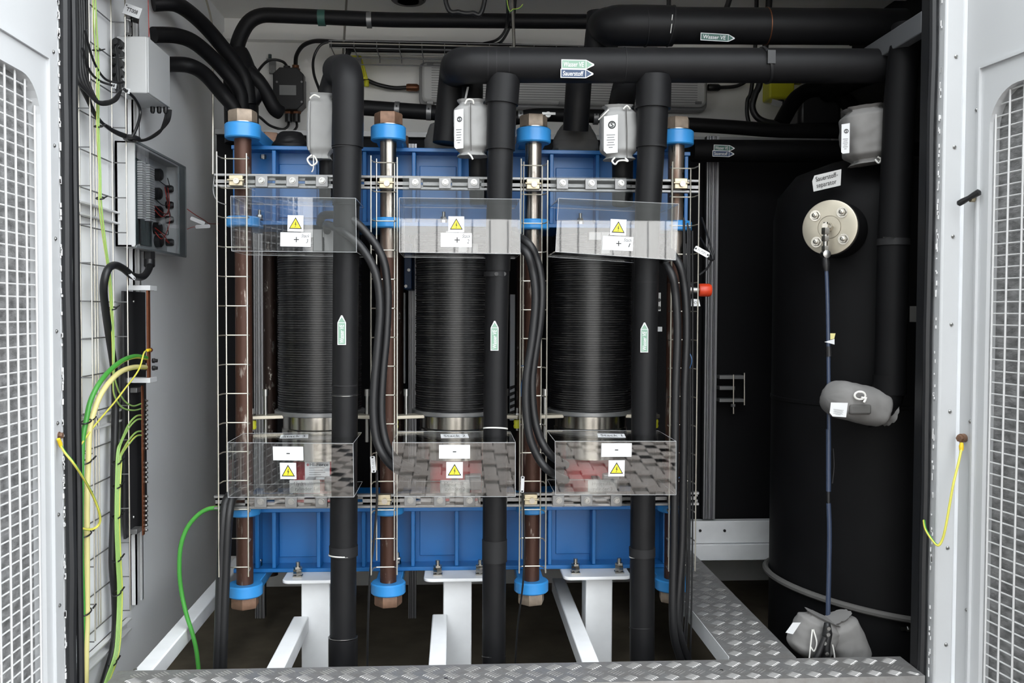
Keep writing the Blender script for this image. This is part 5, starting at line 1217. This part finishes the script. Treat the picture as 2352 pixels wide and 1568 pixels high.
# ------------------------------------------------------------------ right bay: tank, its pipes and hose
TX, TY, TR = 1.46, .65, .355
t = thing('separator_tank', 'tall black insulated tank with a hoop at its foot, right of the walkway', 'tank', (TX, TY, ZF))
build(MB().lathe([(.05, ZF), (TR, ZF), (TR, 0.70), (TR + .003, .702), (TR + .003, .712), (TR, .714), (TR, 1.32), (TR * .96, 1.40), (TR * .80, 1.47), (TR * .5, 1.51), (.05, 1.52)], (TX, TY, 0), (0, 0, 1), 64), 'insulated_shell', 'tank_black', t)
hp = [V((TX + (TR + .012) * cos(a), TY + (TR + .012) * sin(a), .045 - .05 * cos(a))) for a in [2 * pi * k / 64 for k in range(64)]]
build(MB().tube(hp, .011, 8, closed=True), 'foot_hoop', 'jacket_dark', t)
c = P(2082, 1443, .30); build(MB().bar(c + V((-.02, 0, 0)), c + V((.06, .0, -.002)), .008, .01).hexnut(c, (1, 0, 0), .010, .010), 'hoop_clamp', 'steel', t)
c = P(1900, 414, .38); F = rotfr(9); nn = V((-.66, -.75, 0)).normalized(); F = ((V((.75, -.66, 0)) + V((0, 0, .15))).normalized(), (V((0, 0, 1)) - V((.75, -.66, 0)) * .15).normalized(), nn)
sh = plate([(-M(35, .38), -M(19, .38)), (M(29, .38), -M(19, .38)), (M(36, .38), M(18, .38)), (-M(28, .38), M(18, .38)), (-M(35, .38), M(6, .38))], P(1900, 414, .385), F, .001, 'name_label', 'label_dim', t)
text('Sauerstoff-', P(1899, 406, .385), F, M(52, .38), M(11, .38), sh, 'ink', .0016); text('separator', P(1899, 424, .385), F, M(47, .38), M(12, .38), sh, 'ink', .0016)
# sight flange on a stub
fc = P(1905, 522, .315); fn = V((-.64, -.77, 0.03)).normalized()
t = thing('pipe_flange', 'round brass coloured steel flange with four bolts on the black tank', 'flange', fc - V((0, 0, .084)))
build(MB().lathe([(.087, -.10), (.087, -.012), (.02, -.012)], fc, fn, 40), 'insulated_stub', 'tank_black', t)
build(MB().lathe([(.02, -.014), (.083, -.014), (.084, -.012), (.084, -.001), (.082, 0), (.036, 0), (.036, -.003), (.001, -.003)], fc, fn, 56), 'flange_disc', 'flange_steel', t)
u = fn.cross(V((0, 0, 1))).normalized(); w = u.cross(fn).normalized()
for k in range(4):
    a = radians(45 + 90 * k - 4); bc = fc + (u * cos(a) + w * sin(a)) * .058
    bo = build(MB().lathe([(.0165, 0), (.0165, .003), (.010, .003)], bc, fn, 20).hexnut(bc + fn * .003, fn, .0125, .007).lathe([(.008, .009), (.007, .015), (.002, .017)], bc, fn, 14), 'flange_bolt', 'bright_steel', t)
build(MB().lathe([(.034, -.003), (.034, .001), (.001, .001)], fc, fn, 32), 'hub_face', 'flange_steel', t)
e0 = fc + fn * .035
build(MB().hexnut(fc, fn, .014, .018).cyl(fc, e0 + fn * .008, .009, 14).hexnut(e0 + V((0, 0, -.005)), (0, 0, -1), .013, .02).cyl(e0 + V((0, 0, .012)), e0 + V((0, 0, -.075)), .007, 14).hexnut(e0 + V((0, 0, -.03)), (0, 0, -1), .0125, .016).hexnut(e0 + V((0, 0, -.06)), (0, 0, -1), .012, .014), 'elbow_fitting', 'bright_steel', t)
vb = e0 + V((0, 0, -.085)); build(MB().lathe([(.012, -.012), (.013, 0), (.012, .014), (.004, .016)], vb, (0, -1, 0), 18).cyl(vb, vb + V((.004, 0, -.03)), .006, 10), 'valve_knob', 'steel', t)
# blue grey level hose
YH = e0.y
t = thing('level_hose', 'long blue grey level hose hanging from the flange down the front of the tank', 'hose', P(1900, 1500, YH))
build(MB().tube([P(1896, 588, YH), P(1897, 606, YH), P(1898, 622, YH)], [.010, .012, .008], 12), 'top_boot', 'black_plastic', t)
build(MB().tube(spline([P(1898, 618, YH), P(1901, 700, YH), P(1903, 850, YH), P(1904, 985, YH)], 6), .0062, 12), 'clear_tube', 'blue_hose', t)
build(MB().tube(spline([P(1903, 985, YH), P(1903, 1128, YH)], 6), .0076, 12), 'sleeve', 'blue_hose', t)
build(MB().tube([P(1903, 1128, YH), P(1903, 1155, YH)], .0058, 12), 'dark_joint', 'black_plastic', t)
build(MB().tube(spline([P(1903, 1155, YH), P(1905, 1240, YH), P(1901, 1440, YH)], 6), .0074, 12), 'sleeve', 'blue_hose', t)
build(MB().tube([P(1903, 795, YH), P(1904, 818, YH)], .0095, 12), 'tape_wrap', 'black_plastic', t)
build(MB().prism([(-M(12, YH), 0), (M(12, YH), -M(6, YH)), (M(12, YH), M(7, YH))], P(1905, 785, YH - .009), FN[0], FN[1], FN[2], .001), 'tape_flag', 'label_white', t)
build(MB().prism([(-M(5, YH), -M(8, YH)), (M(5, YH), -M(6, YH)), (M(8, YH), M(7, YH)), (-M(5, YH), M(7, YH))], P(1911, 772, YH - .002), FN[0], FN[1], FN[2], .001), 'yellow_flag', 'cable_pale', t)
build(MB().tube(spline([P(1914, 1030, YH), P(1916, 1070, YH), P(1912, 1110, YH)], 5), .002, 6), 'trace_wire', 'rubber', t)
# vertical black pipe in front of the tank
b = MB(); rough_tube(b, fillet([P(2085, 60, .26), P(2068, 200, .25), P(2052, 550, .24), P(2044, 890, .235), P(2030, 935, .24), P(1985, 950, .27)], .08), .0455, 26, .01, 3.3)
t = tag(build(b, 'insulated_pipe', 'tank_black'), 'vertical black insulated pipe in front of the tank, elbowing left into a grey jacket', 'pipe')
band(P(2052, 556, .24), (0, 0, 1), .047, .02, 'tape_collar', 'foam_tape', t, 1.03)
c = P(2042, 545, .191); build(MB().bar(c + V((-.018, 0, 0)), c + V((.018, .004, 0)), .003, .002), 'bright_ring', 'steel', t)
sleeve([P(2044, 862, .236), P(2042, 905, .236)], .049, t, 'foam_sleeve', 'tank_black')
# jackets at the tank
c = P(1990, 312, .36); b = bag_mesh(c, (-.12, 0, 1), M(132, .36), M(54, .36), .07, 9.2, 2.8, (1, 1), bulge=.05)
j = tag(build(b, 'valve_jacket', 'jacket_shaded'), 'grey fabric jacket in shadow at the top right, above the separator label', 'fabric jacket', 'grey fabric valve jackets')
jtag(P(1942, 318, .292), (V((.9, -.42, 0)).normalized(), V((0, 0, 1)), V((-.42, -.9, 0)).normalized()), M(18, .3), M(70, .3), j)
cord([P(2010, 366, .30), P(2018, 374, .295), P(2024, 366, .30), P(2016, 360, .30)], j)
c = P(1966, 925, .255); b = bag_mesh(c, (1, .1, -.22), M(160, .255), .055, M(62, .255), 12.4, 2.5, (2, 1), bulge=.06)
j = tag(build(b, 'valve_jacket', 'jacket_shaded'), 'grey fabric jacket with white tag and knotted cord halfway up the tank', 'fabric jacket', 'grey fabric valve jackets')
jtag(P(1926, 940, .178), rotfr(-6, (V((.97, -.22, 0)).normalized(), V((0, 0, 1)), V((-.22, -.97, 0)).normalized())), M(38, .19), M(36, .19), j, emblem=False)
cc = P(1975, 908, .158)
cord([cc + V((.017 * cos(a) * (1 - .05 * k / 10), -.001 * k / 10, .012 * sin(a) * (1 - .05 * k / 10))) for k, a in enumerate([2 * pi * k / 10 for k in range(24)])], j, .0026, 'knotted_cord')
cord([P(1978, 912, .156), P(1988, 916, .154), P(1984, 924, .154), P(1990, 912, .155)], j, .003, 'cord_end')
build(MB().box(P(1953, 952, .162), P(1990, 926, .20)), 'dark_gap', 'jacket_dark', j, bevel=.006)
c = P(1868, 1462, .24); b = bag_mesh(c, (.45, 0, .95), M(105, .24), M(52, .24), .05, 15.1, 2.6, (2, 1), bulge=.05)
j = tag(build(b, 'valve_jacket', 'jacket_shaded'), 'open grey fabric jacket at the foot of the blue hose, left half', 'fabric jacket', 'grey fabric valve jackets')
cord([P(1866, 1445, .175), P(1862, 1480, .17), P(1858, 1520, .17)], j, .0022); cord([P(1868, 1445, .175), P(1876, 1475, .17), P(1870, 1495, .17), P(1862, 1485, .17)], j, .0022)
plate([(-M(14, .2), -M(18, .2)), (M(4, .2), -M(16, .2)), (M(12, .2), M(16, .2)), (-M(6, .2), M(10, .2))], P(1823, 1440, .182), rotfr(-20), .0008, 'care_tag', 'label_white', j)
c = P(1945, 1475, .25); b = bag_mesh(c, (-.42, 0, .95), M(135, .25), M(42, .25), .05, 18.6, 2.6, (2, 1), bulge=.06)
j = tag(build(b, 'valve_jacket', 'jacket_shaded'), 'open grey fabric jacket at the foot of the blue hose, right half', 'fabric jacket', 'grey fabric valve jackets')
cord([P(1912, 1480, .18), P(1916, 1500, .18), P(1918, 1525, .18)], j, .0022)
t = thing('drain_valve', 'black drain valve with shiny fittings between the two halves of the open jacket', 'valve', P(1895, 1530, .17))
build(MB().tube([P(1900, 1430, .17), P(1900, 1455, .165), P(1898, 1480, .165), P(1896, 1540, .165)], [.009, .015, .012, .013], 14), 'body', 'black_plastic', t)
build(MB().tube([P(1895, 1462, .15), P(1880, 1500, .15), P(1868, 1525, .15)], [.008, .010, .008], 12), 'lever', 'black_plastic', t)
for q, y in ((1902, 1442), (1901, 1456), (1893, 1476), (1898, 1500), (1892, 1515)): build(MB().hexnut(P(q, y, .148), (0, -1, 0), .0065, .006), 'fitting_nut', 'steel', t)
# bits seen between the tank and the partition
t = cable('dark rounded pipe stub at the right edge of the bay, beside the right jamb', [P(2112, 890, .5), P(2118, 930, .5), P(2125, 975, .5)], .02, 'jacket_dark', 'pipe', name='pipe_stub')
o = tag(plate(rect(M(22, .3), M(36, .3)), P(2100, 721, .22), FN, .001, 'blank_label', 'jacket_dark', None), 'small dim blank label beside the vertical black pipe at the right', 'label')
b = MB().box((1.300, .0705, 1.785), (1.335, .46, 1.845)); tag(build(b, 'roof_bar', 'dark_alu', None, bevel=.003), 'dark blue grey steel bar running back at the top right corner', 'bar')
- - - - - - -
AIM OF THE TASK -> Report the number of lines that include the string "left"; return nothing but the count.

CORRECT ANSWER -> 2